Como respuesta a esa matanza, otros manifestantes ocuparon la embajada de Venezuela. La guardia y la policía también cercaron el sitio y se temía un asalto a la sede diplomática. El 22 de mayo, un grupo del BPR se aproximó al lugar para intentar rescatar a sus compañeros cercados. Los cuerpos de seguridad volvieron a disparar indiscriminadamente, dejando más de 20 muertos y 70 heridos.

Entre las víctimas mortales de esa masacre estaba Emma Guadalupe, hija de Cayetano Carpio. Ella era profesora y activista del gremio magisterial. Casualidad o no, el hecho es que pocos días después un comando de las FPL mató a balazos al ministro de Educación, Carlos Herrera Rebollo, hecho después del cual el general Romero volvió a decretar el Estado de sitio.
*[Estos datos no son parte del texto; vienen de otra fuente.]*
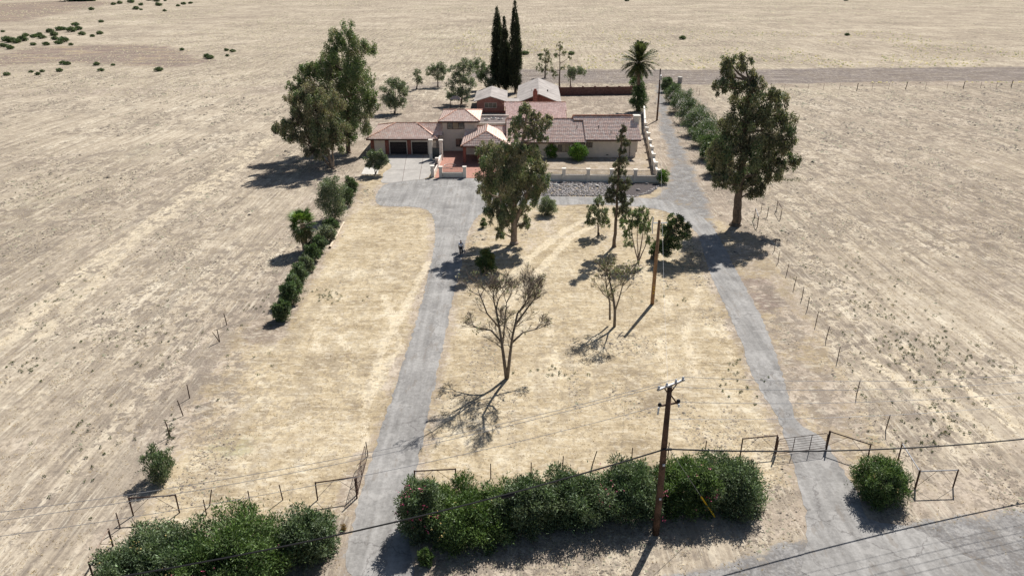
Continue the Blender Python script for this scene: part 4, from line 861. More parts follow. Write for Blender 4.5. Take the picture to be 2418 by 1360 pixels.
for i in range(44):
    u = (i+.5)/44; place_leaf(root, fg[min(2, int(u*3))], 'frond', (0,0,h+.15-.9*u), i*2.39996, R(72-125*u+rng.uniform(-8,8)), rng.uniform(-.5,.5), rng.uniform(.85,1.1))

# ------------------------------------------------------------------ bare trees
def bare_tree(lab, bpx, stems, seed, depth=5, r0=.2, leaves=0, tw=1.0):
    b = G(*bpx); Y = b.y; root = thing('bare_tree', lab, 'tree', b); tr_, br = MB(), MB(); r = random.Random(seed); tips = []
    def grow(p_, d, L, rad, lv, mb):
        n = 4; pts = [p_]; rr = [rad]
        for i in range(n):
            d = (d + Vector((r.uniform(-1,1), r.uniform(-1,1), r.uniform(-.5,.9)))*.17).normalized(); pts.append(pts[-1] + d*L/n); rr.append(rad*(1-.42*(i+1)/n))
        mb.tube(pts, [max(q_, .009) for q_ in rr], 5 if lv > 2 else 3, False)
        if lv == 0: tips.append(pts[-1]); return
        k = r.choice((3,4,4)) if lv > 1 else r.choice((5,6,6))
        for i in range(k):
            at = pts[-1] if i == 0 else pts[r.randint(2, n)]
            ax = Vector((r.uniform(-1,1), r.uniform(-1,1), r.uniform(-.25,.55))); nd = (d*1.25 + ax.normalized()*r.uniform(.5,1.05)).normalized()
            grow(at, nd, L*r.uniform(.6,.86)*(1.0 if i else 1.05), rr[-1]*(.85 if i == 0 else r.uniform(.5,.72)), lv-1, br)
    for pts, rad, dep in stems:
        pp = [V(x_, y_, Y+dy_) - b for x_, y_, dy_ in pts]; pp[0].z -= .1 if pp[0].z < .3 else 0; m = len(pp)
        tr_.tube(pp, [rad*(1-.5*i/(m-1)) for i in range(m)], 8)
        d = (pp[-1]-pp[-2]).normalized(); L0 = (pp[-1]-pp[-2]).length
        for i in range(3 if dep > 2 else 2): grow(pp[-1], (d + Vector((r.uniform(-.6,.6), r.uniform(-.6,.6), r.uniform(-.2,.3)))).normalized(), L0*.75*tw, rad*.46, dep, br)
        for q in pp[1:-1]:
            for i in range(2): grow(q.lerp(pp[-1], r.uniform(0,.5)), (d + Vector((r.uniform(-1.3,1.3), r.uniform(-1.3,1.3), .15))).normalized(), L0*.55*tw, rad*.33, max(1, dep-1), br)
    tr_.build('trunk', 'bark_dead', root, True); tag(br.build('branches', 'bark_dead', root), kind='stuff')
    if leaves and tips:
        c_ = np.array([tuple(q) for q in tips]); k = c_[rng.choice(len(c_), leaves)]; v, f, cc = leaf_mesh(k, np.full((leaves,3), .25), np.full(leaves, 5), .2, .08, 'any', EUC[:3]+[(.16,.13,.06)], .2); mesh_obj('leaves', v, f, 'leaf', root, cc)
bare_tree('large leafless tree with forked trunk on the straw lawn beside the left driveway', (1196,894),
          [([(1196,894,0),(1189,840,0),(1182,790,.3),(1172,735,.6)], .15, 4), ([(1198,890,0),(1204,840,0),(1210,795,-.2),(1222,740,-.4)], .14, 4), ([(1182,805,.2),(1160,780,.8),(1130,775,1.2)], .09, 3), ([(1180,775,.2),(1150,740,-.8),(1135,700,-1)], .08, 3), ([(1208,810,0),(1235,785,.8),(1262,778,1.2)], .09, 3), ([(1215,770,0),(1240,735,.6),(1262,705,.8)], .09, 3), ([(1186,825,0),(1192,760,1.2),(1196,715,1.8)], .07, 3)], 11, leaves=130, tw=.80)
bare_tree('smaller leafless tree between the large bare tree and the brown utility pole', (1451,771),
          [([(1451,771,0),(1452,735,0),(1448,700,.2),(1440,665,.3)], .14, 3), ([(1440,755,.4),(1440,715,.5),(1432,680,.6)], .10, 3), ([(1452,735,0),(1462,705,-.3),(1470,675,-.5)], .08, 3), ([(1448,712,0),(1425,695,.5),(1415,680,.6)], .05, 2)], 5, leaves=200, tw=.9)

# ------------------------------------------------------------------ shrubs and hedges
FR = (0, -.5, .6)
LH = [  # the left hedge row, near end first
    ((643,683,712,760), DARKG, 'nearest rounded shrub of the left hedge row, standing alone at its near end'), ((660,704,672,722), DARKG, 'second dark green shrub from the near end of the left hedge row'),
    ((674,712,652,690), OLEA, 'third shrub from the near end of the left hedge row'), ((687,724,626,668), OLEA, 'fourth shrub from the near end of the left hedge row'), ((706,738,608,645), OLIVE, 'fifth shrub from the near end of the left hedge row, greyish'),
    ((718,753,582,620), DARKG, 'dark green shrub just below the fan palm in the left hedge row'), ((732,768,558,598), OLEA, 'dark shrub right of the fan palm trunk in the left hedge row'), ((752,788,530,572), OLIVE, 'brown-green shrub right of the fan palm crown in the left hedge row'),
    ((768,796,518,548), DARKG, 'low shrub at the foot of the tall grey hedge shrub'),
    ((754,816,418,525), OLIVE, 'tall grey-green shrub, the largest of the left hedge row'), ((806,832,440,490), OLEA, 'upright green shrub right of the tall grey hedge shrub'), ((817,842,418,462), DARKG, 'farthest upright shrub of the left hedge row')]
for bx_, cols, lab in LH:
    big_ = (bx_[3]-bx_[2]) > 80
    bush('hedge_shrub', lab, 'shrub', bx_[0]-3, bx_[1]+3, bx_[2]-3, bx_[3]+2, (OLEA + cols) if cols is DARKG else cols, 12000 if big_ else 4200, .21, .085, group='shrubs of the left hedge row', flowers=None, sub=60 if big_ else 30)
OB = [((255,452,1240,1395), OLEA, 'leftmost oleander bush of the front left hedge, with yellowed leaves on top', (STRAWF, 26, .12, (0,-.2,.9)), 20000),
      ((440,690,1214,1385), OLEA_B, 'broad middle oleander bush of the front left hedge', (PINK, 26, .10, FR), 24000),
      ((672,784,1206,1335), OLEA, 'right end oleander bush of the front left hedge beside the driveway', None, 14000),
      ((495,592,1312,1400), OLEA, 'small oleander with many pink flowers in front of the left hedge', (PINK, 60, .11, (0,-.3,.8)), 7000),
      ((944,1040,1132,1275), OLEA, 'left end oleander bush of the long front hedge, pink flowers low on its side', (PINK, 44, .12, (-.2,-.7,.3)), 12000),
      ((1015,1205,1140,1285), OLEA_B, 'bright green oleander with yellowed top in the long front hedge', (STRAWF, 34, .13, (-.3,-.1,.9)), 22000),
      ((1180,1310,1124,1262), OLEA, 'third oleander from the left in the long front hedge', None, 15000), ((1290,1425,1112,1248), OLEA, 'fourth oleander from the left in the long front hedge', None, 15000),
      ((1408,1560,1088,1235), OLEA, 'pink flecked oleander just left of the front utility pole', (PINK, 26, .11, FR), 17000), ((1555,1680,1080,1215), OLEA_B, 'oleander just right of the front utility pole', (PINK, 16, .11, FR), 15000), ((1650,1800,1073,1215), OLEA, 'right end oleander of the long front hedge', None, 17000)]
for bx_, cols, lab, fl_, n_ in OB:
    w6 = (bx_[1]-bx_[0])*.06; bush('oleander_bush', lab, 'bush', bx_[0]-w6, bx_[1]+w6, bx_[2], bx_[3]+4, cols, int(n_*1.5), .19, .058, dk=.95, box=4.5, flowers=fl_, group='oleander bushes along the front road', sub=90, jit=.32)
bush('trimmed_bush', 'trimmed round bush right of the gated driveway entrance', 'bush', 2024,2150,1080,1200, OLEA_B+OLEA[:1], 21000, .15, .055, dk=.95, box=3.5, flowers=(STRAWF, 14, .1, (0,0,1)), sub=80)
bush('low_shrub', 'small bright green shrub in the hedge shade at the driveway mouth', 'shrub', 985,1022,1296,1336, OLEA_B, 2200, .13, .06, sub=20)
bush('wild_shrub', 'open wild shrub standing alone near the left fence corner', 'shrub', 332,412,1060,1140, OLIVE+OLEA[:2], 3600, .2, .055, 'up', sub=26)
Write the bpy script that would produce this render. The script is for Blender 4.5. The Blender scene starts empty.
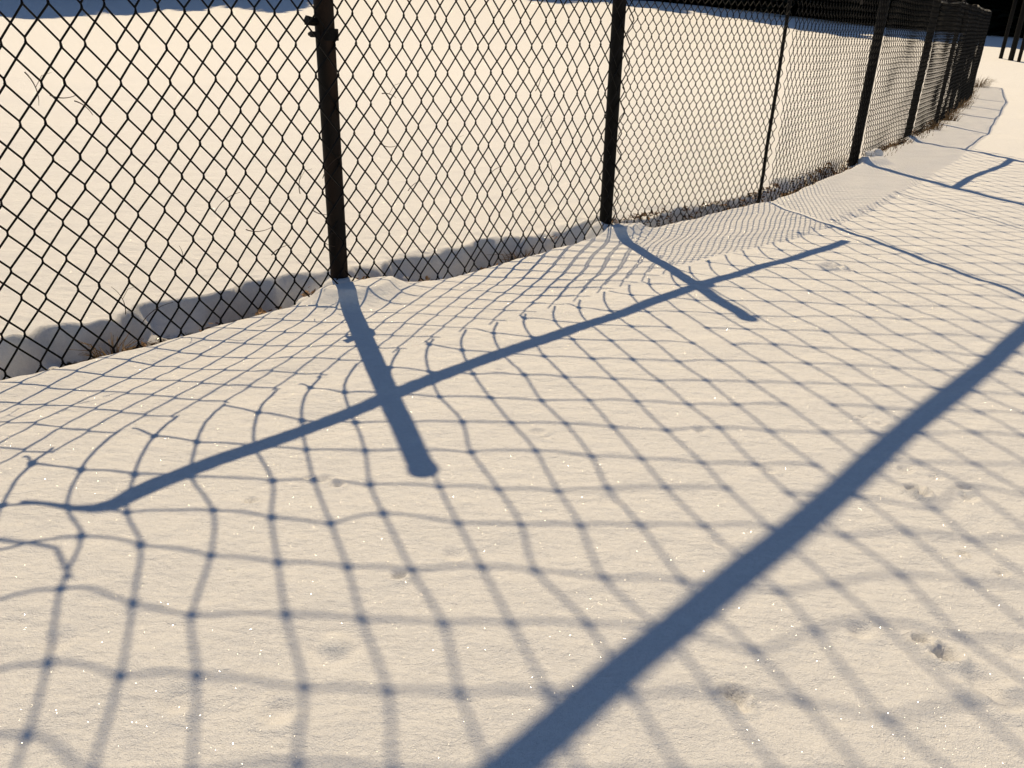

Y precisamente al centro de todo ese vértigo represivo, el 17 de mayo de 1979, el general Romero tuvo la ocurrencia desesperada de convocar a la urgente formación de un Foro Nacional “para fortalecer la democracia en el país”. Los invitados a participar eran los partidos políticos, las universidades, las asociaciones de profesionales, las iglesias, los sindicatos y los empresarios. Por supuesto, salvo la Asociación Nacional de la Empresa Privada, ANEP, nadie más aceptó la invitación.

Pero la profundización de la represión gubernamental no solo no amainó sino que fortaleció el embate de las guerrillas y de sus organizaciones de masas. Las primeras aumentaron la cantidad y la calidad de sus operaciones, mientras que las segundas crecieron como la espuma. Para octubre de 1979 la situación ya era realmente insostenible.